It was an early start behind the desk this morning as I was covering F1 Testing in Bahrain, although it should be noted that my start time was the kind of hour some club mates are heading out for their morning run, which rules out any possibility of me moaning about how tired I felt.
After the delay in the test actually commencing (not enough marshals, apparently) and the initial commotion over Lotus revealing their tusked new charge, there was some time to spare to think about where I was going to run once the day’s work was over. I felt that the legs were up for doing ten miles or so, fancied charting some new territory, so took to mapping out a route to upload to my Garmin.
Uploading a map to follow on your watch would have been the stuff of fantasy just ten years or so ago, so this is still very much cutting edge in the grand old story of running and training runs. Ever since I bought my trusty Forerunner 305 I’ve been a bit fan of mapping out runs to follow using the trusty black triangle and black line, occasionally chasing a white triangle if I’d set the run pace correctly. This feature of the watch came to the fore when I was part of the F1 Grand Prix circus: it allowed me to explore areas I’d not consider venturing to before and making circular courses, previously impossible without local maps or local knowledge, eminently possible.
The procedure was something of a trial seven or eight years ago, but in recent times the process has matured to the extent where it can take literally a couple of minutes to map out a new route, upload to the watch and be out of the door running it. The process is not without its hazards however: there’s been occasion when the quiet looking country lane has turned out to be something more like a motorway and the infamous occasion in the Eiffel Mountains when a perfectly good looking road on Google Maps turned out to be the figment of a cartographer’s imagination – leaving me puzzled in a field in the middle of nowhere at 5:30 in the morning…
These unexpected surprises are now more or less avoidable with the addition of Google’s Street View, which allows you, from the comfort of your computer, to recce a road or lane and decide whether it is fit for running or cycling on. It isn’t fool proof, but if, sometimes, things go awry you just need to remember that at the turn of the century most of us were still measuring the distance of runs with a map and string, knowing your pace and distance ran was the stuff of fantasy, following a map on a run was the preserve of an orienteer.
Street View has though, for me anyway, created the new phenomenon of the non-Street Viewed Road. These are typically quiet lanes and bridle paths where, for whatever reason, Google has not been able to send their camera car, leaving the nature of the lane or path a mystery until they are actually seen for yourself. In most cases the explanation for the road not being captured is straightforward – it is either too narrow to fit a car or in too poor condition to risk driving a car packed full of technology on.
For some reason I tend to forget this straightforward explanation and think there is something more sinister behind the absence of Street View. Is there an angry farmer wielding a gun at whomever dares to cross their land? Is the terrain totally impassable, horribly dangerous, likely to injure or even kill? Is there a vortex from which you will be sucked into, never to reappear? The bounds of my imagination are seemingly endless when it comes to determining why certain roads are not captured on Street View.

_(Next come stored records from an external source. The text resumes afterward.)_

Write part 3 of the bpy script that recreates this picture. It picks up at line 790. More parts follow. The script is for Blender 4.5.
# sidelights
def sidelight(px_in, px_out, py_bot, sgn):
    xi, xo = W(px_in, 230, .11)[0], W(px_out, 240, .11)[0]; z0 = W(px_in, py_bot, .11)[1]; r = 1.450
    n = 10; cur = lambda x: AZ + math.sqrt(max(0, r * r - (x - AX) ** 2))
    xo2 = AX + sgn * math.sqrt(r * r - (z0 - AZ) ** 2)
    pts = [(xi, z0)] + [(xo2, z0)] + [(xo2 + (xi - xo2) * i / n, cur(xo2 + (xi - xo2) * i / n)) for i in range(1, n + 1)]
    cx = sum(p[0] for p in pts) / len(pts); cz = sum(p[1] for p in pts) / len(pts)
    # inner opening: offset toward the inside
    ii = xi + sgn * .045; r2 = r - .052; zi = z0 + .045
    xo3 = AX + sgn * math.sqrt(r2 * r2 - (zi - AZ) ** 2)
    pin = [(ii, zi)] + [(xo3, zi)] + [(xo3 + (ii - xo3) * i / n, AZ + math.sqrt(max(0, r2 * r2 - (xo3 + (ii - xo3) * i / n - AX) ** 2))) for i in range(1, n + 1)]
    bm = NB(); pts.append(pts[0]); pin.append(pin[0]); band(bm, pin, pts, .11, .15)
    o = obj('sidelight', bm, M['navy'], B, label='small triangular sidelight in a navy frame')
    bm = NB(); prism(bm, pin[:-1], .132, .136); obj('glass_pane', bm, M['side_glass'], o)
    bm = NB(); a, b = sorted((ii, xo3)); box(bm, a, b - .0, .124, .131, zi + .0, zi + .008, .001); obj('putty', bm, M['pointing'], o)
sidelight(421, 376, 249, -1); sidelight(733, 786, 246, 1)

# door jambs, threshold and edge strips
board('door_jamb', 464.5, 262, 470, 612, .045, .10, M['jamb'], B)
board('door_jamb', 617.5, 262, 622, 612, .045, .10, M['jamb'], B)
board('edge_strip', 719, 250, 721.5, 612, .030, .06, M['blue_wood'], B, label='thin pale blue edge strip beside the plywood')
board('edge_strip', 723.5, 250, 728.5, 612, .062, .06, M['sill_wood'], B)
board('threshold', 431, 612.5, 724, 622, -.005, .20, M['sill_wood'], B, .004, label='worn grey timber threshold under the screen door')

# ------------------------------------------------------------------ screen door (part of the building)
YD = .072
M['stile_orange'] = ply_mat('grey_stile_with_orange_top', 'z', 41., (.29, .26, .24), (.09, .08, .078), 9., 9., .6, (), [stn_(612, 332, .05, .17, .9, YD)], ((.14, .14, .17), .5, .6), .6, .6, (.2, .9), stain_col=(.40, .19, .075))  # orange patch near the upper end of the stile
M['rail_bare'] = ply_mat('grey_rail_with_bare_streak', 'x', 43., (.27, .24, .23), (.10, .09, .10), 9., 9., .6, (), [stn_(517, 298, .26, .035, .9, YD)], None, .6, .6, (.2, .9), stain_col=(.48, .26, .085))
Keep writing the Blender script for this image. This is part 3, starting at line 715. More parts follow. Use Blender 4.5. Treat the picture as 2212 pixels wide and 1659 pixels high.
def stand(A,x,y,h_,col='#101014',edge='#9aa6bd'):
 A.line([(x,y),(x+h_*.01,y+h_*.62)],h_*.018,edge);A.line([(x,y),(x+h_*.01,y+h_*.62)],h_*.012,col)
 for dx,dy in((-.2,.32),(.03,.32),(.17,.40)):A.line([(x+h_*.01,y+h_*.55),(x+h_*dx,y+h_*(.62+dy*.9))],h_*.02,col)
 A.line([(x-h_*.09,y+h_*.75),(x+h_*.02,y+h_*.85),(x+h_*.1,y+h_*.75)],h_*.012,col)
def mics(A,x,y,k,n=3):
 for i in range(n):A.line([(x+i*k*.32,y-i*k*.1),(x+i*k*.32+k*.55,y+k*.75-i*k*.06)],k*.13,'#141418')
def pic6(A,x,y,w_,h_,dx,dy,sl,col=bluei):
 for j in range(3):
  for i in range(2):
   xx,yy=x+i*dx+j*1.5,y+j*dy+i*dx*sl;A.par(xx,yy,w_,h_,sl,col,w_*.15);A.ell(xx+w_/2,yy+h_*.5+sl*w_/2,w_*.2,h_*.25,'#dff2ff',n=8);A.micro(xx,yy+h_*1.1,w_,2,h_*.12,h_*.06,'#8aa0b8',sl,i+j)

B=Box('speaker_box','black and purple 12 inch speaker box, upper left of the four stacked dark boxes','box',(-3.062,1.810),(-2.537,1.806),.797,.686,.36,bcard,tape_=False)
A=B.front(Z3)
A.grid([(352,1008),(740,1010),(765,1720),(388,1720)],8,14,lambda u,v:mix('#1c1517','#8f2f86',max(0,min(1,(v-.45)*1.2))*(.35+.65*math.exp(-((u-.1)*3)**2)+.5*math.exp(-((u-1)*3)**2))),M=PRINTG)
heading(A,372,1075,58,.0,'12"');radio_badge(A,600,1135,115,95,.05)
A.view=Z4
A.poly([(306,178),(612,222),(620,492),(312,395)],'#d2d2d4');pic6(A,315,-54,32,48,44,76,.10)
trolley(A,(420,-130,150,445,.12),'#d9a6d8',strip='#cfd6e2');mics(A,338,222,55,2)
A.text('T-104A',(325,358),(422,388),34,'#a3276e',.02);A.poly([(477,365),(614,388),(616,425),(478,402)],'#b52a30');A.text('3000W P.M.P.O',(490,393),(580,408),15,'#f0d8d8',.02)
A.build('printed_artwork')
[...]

And so this lunchtime I was mapping a route, using Street View as a guide to see if the roads were suitable for running on. This was initially made harder by Google completely revamping the layout of maps again, seemingly minutes after they last revamped it, at least on the computer I was working on (It’s currently totally different on each of the three computers I work with). They are certainly packing in a lot of extra information with these revamps but seemingly making it just a little bit harder each time to work out exactly how to do anything. Most of the run was straightforward, but there was a loop of around a mile where Street View was not available. I went to the end of each end where the Google car went as far as it deemed possible – there seemed no reason why they couldn’t have gone further save for a sign saying something along the lines of if the rain is really heavy and you cannot see the stepping stones, don’t bother coming this way.
I decided the route was one worth attempting especially as the escape route, if the road was indeed impassable, only added a mile or so to my planned 10 miles. So it was at around 4pm I headed out, just in time to be able to complete the run before it was dark. Out of Manthorpe and past Belton on the main A607 turning left at Hough Road just past Barkston. Along the road and past the level crossing (Not sure what train line this is – it seems a quiet one) and down the hill towards the crossroads where I was to turn left onto the lane where Google cars fear to tread.
I was partially reassured when I passed two girls on ponies – suggesting this lane would not lead me to anything too sinister. The bridle path, as it turned out to be, and called Drift Lane, was in very poor condition. It was now obvious why the Google car called it quits. I diligently followed the black line on my watch which thankfully tallied exactly with the path I was taking. I jarred my left ankle a couple of times and it was touch and go with the huge puddles in places, but there was just enough room to pass without my feet getting wet. I saw no stepping stones and after a mile or so the path connected back to a civilised paved road (West Street) – complete with houses and a pedestrian to reassure me I was on safe, charted by Google, ground again.
The run back was plain sailing; the legs a little stiff still but no pains to concern unduly. Ten and a third more miles in the bag run again at around 7 minutes per mile on average. There should be more of the same tomorrow but probably a little further and a little later in the day.